Ne var ki, roman kahramanının iyimser hayallerini bu sözlerle dile getiren Mary Shelley, ortaya çıkacak olan tablonun Dr. Frankenstein'ın düşündüğünün tam tersine büyük felaketlere yol açabileceğinin farkındaydı...

Nitekim, romanın devamında, sevecen ve insanlara yararlı olacağı düşünülen yaratık, kendisini güçlü kılan özelliklerin diğer insanları korkuttuğunu, bunun sonucunda herkesin kendisinden nefret ettiğini görecek...

Ve bunun sonucunda 'kin ve intikam' gibi 'insani' duyguları keşfederek, kendisine en azından bir eş yaratmamakta direnen Dr.
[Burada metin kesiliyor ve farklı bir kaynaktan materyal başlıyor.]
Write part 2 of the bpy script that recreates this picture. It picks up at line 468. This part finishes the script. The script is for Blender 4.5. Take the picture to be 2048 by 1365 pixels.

Frankenstein'in tüm ailesini tek tek öldürdükten sonra kendisini de peşinden kutup buzullarına kadar sürükleyerek orada yok edecekti!

***

Aradan geçen iki yüzyıldan ve bilim alanında sağlanan onca gelişmeden sonra, Mary Shelley gibi ilk romanını yazan genç bir kadının korkutucu önsezilerinin Stephen Hawking gibi bilim adamlarının 'guru'su olarak kabul edilen olgun bir fizikçi tarafından tekrarlanmış olması oldukça ilginç bir durumdur...

Bu durum, Dr. Frankenstein'in da belirttiği, 'Dünyanın yaratılışından bu yana en bilge insanların arzusu ve uğraşı olan şey'in aslında insanlığın geleceğini tehdit edebilecek tehlikeli bir oyuncak yaratmaktan farksız olduğunu göstermektedir...

Hitler gibi 'üstün ırkın seçkin mensuplarını kendi aralarında çiftleştirerek elde edeceği yeni bir üstün insan nesliyle dünyaya egemen olma' ihtirasına kapılmış bir 'manyağın' sebep olduğu dünya savaşında on milyonlarca insanın yok edilmesinden sonra, insanlık şimdi de laboratuvarlarda üretilen 'seçkin insanlar'ın oluşturabileceği 'üstün insanlar kastı'nın yaratabileceği tehlikeler karşısında endişeye kapılmış bulunmaktadır.